ISBN: 978-0-75355-812-6
Bernt Hagtvet
University of Oslo
De-nazification of the (West) German Federal Republic took a long time. One who never stopped prosecuting old Nazis was the Hessian state attorney Fritz Bauer (1903–68). His achievements and defeats have now been competently chronicled. Bauer was a social democratic judge who fled the Nazis and spent the war in Sweden. As a homosexual he also saw his court proceedings against old Nazis as part of a wider attempt to make the Federal Republic more tolerant and liberal. He started by showing that criminal oaths were never legitimate. This was important because most of the Nazis referred to their oaths of allegiance to Hitler when they claimed superior order defence in the courts. In 1951 he succeeded in sentencing Ernst Otto Remer, chairman and founder of neo-Nazi Deutsche Reichspartei. Remer accused the men behind the 20th of July attempt to kill Hitler of treason. He was convicted, since the court agreed with Bauer that orders that were clearly criminal did not require obedience.
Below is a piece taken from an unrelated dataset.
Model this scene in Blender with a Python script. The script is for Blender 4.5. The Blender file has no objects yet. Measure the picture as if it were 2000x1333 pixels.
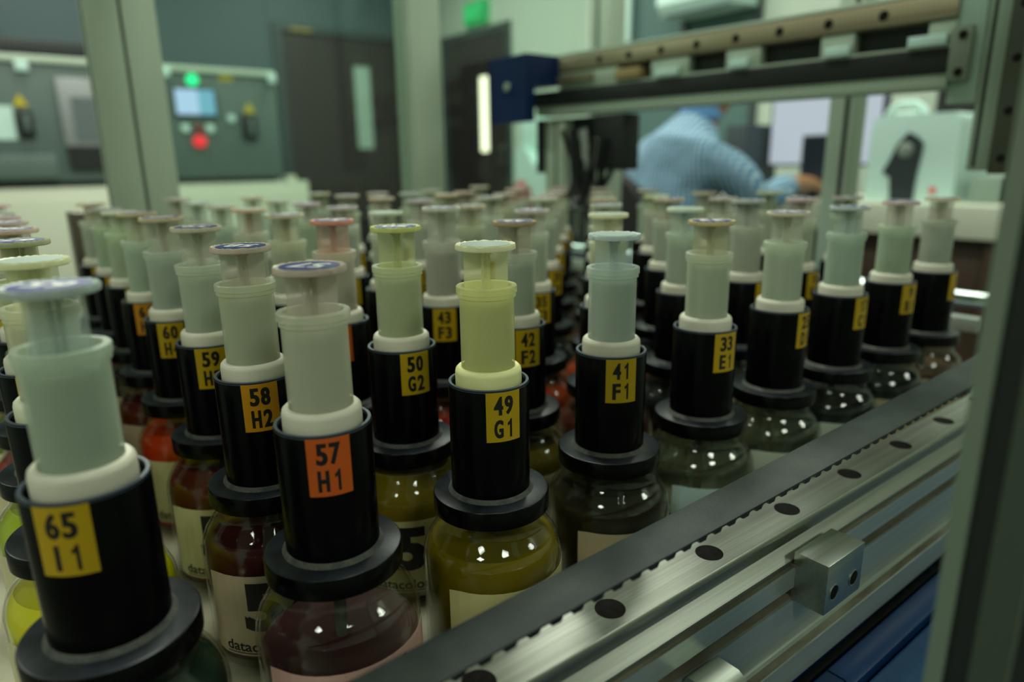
import bpy, bmesh, math, random
from mathutils import Vector, Matrix

S = bpy.context.scene
C = S.collection
random.seed(7)

# ------------------------------------------------------------------ frame of reference
# millimetres in the bench frame: X across the jar grid, Y along the belt rail, Z above the jar lids
ZL = 770.0


def V(x, y, z):
    return Vector((x * .001, y * .001, (z + ZL) * .001))


# ------------------------------------------------------------------ camera
YAW, PITCH, ROLL, FPX = -0.9148, 0.2568, -0.0140, 1330.5
cy_, sy_, cp_, sp_ = math.cos(YAW), math.sin(YAW), math.cos(PITCH), math.sin(PITCH)
fwd = Vector((sy_ * cp_, cy_ * cp_, -sp_))
r0 = Vector((cy_, -sy_, 0))
u0 = r0.cross(fwd)
cr, sr = math.cos(ROLL), math.sin(ROLL)
rgt = r0 * cr + u0 * sr
upv = r0 * -sr + u0 * cr
cd = bpy.data.cameras.new('camera')
cam = bpy.data.objects.new('camera', cd)
C.objects.link(cam)
M4 = Matrix((rgt, upv, -fwd)).transposed().to_4x4()
M4.translation = V(297.9, -16.7, 183.5)
cam.matrix_world = M4
cd.sensor_width = 36
cd.lens = 36 * FPX / 2000
cd.clip_start = .01
cd.clip_end = 60
cd.dof.use_dof = True
cd.dof.focus_distance = .375
cd.dof.aperture_fstop = 4.0
S.camera = cam

# ------------------------------------------------------------------ world, exposure
w = bpy.data.worlds.new('world')
S.world = w
w.use_nodes = True
w.node_tree.nodes['Background'].inputs[0].default_value = (.55, .75, .68, 1)
w.node_tree.nodes['Background'].inputs[1].default_value = .03
S.view_settings.view_transform = 'Standard'
S.view_settings.look = 'None'
S.view_settings.gamma = 1
S.view_settings.use_curve_mapping = False
S.view_settings.exposure = -0.04
S.cycles.use_denoising = True
S.cycles.blur_glossy = 0.0
S.cycles.max_bounces = 9
S.cycles.transparent_max_bounces = 40
S.cycles.diffuse_bounces = 4
S.cycles.glossy_bounces = 4
S.cycles.sample_clamp_indirect = 4
S.cycles.caustics_reflective = False
S.cycles.caustics_refractive = False

# ceiling lamps of the room: (x, y, length, power W)
LAMP_COL = (.95, 1.0, .87)
CEIL = 2900 - ZL
LAMPS = [(-400, 450, 26), (-400, 2300, 26), (-2300, 500, 30), (-2300, 2300, 30),
         (-4100, 500, 34), (-4100, 2300, 38), (-600, -1700, 16), (-2900, -1700, 20),
         (1560, -2400, 18), (2480, -250, 17), (3050, 3150, 20)]
for lx, ly, pw in LAMPS:
    ld = bpy.data.lights.new('ceiling_lamp_light', 'AREA')
    ld.shape = 'RECTANGLE'
    ld.size, ld.size_y = (1.15, .22) if lx < 1000 else (.56, .56)
    ld.energy = pw
    ld.color = LAMP_COL
    lo = bpy.data.objects.new('ceiling_lamp_light', ld)
    C.objects.link(lo)
    lo.location = V(lx, ly, CEIL - 75)
    lo.rotation_euler = (0, 0, 0)

# ------------------------------------------------------------------ materials
MATS = {}


def srgb(r, g, b):
    f = lambda c: ((c / 255 + .055) / 1.055) ** 2.4 if c > 10 else c / 255 / 12.92
    return (f(r), f(g), f(b), 1)


def newmat(name):
    m = bpy.data.materials.new(name)
    m.use_nodes = True
    MATS[name] = m
    return m, m.node_tree.nodes, m.node_tree.links, m.node_tree.nodes['Principled BSDF']


def pm(name, col, rough=.5, metal=0, spec=.5, noise=None, bump=0, bscale=200, coat=0, sub=0):
    """principled; noise = (scale, amount, second colour, stretch)"""
    if name in MATS:
        return MATS[name]
    m, n, l, p = newmat(name)
    col = tuple(col) if len(col) == 4 else (*col, 1)
    p.inputs['Base Color'].default_value = col
    p.inputs['Roughness'].default_value = rough
    p.inputs['Metallic'].default_value = metal
    p.inputs['Specular IOR Level'].default_value = spec
    p.inputs['Coat Weight'].default_value = coat
    if noise or bump:
        tc = n.new('ShaderNodeTexCoord')
        mp = n.new('ShaderNodeMapping')
        l.new(tc.outputs['Object'], mp.inputs[0])
    if noise:
        sc_, am, c2, st = noise
        mp.inputs['Scale'].default_value = st
        t = n.new('ShaderNodeTexNoise')
        t.inputs['Scale'].default_value = sc_
        t.inputs['Detail'].default_value = 6
        t.inputs['Roughness'].default_value = .65
        l.new(mp.outputs[0], t.inputs['Vector'])
        r = n.new('ShaderNodeMapRange')
        r.inputs['From Min'].default_value = .4
        r.inputs['From Max'].default_value = .7
        r.inputs['To Max'].default_value = am
        l.new(t.outputs['Fac'], r.inputs['Value'])
        mx = n.new('ShaderNodeMix')
        mx.data_type = 'RGBA'
        mx.inputs['A'].default_value = col
        mx.inputs['B'].default_value = c2 if len(c2) == 4 else (*c2, 1)
        l.new(r.outputs[0], mx.inputs['Factor'])
        l.new(mx.outputs['Result'], p.inputs['Base Color'])
    if bump:
        t2 = n.new('ShaderNodeTexNoise')
        t2.inputs['Scale'].default_value = bscale
        l.new(mp.outputs[0], t2.inputs['Vector'])
        b = n.new('ShaderNodeBump')
        b.inputs['Strength'].default_value = bump
        b.inputs['Distance'].default_value = .001
        l.new(t2.outputs['Fac'], b.inputs['Height'])
        l.new(b.outputs[0], p.inputs['Normal'])
    return m


def emit(name, col, strength):
    if name in MATS:
        return MATS[name]
    m, n, l, p = newmat(name)
    p.inputs['Base Color'].default_value = tuple(c * .06 for c in col[:3]) + (1,)
    p.inputs['Emission Color'].default_value = (*col[:3], 1)
    p.inputs['Emission Strength'].default_value = strength
    return m


def thin_glass(name, tint=(.95, .97, .95), rough=.03, ior=1.5, haze=0.0, hazecol=(.5, .55, .5), gain=1.0, ripple=0):
    """thin walled clear sheet: light goes straight through, the surface mirrors by Fresnel"""
    if name in MATS:
        return MATS[name]
    m, n, l, p = newmat(name)
    n.remove(p)
    out = n['Material Output']
    tr = n.new('ShaderNodeBsdfTransparent')
    tr.inputs[0].default_value = (*tint, 1)
    gl = n.new('ShaderNodeBsdfGlossy')
    gl.inputs['Roughness'].default_value = rough
    fr = n.new('ShaderNodeFresnel')
    ge = n.new('ShaderNodeNewGeometry')      # both faces of the thin wall mirror alike
    io = n.new('ShaderNodeMapRange')
    io.inputs['To Min'].default_value = ior
    io.inputs['To Max'].default_value = 1 / ior
    l.new(ge.outputs['Backfacing'], io.inputs['Value'])
    l.new(io.outputs[0], fr.inputs[0])
    if ripple:
        tc = n.new('ShaderNodeTexCoord')
        t2 = n.new('ShaderNodeTexNoise')
        t2.inputs['Scale'].default_value = 45
        l.new(tc.outputs['Object'], t2.inputs['Vector'])
        b = n.new('ShaderNodeBump')
        b.inputs['Strength'].default_value = ripple
        b.inputs['Distance'].default_value = .002
        l.new(t2.outputs['Fac'], b.inputs['Height'])
        l.new(b.outputs[0], gl.inputs['Normal'])
        l.new(b.outputs[0], fr.inputs['Normal'])
    mul = n.new('ShaderNodeMath')
    mul.operation = 'MULTIPLY'
    mul.use_clamp = True
    mul.inputs[1].default_value = gain
    l.new(fr.outputs[0], mul.inputs[0])
    last = tr
    if haze:
        df = n.new('ShaderNodeBsdfDiffuse')
        df.inputs[0].default_value = (*hazecol, 1)
        tl = n.new('ShaderNodeBsdfTranslucent')
        tl.inputs[0].default_value = (*hazecol, 1)
        ms = n.new('ShaderNodeMixShader')
        ms.inputs[0].default_value = .35
        l.new(df.outputs[0], ms.inputs[1])
        l.new(tl.outputs[0], ms.inputs[2])
        mh = n.new('ShaderNodeMixShader')
        mh.inputs[0].default_value = haze
        l.new(tr.outputs[0], mh.inputs[1])
        l.new(ms.outputs[0], mh.inputs[2])
        last = mh
    mx = n.new('ShaderNodeMixShader')
    l.new(mul.outputs[0], mx.inputs[0])
    l.new(last.outputs[0], mx.inputs[1])
    l.new(gl.outputs[0], mx.inputs[2])
    l.new(mx.outputs[0], out.inputs[0])
    return m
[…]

Bauer’s crowning achievement came in 1964 when he opened the Auschwitz trials in Frankfurt against first and foremost Robert Mulka, the deputy commander of the camp. Bauer met with stiff resistance from the German public who wanted a curtain of silence over Nazi atrocities. Another obstacle was the presence of old Nazi judges on the bench, people who had a lot to conceal in their past. But Bauer won the case: Five were found guilty and sentenced to life. Mulka, to Bauer’s chagrin, was only found guilty of accessory to murder. He got 14 years. Bauer succeeded, however, in showing that complicity in Nazi murders went deep in Germany.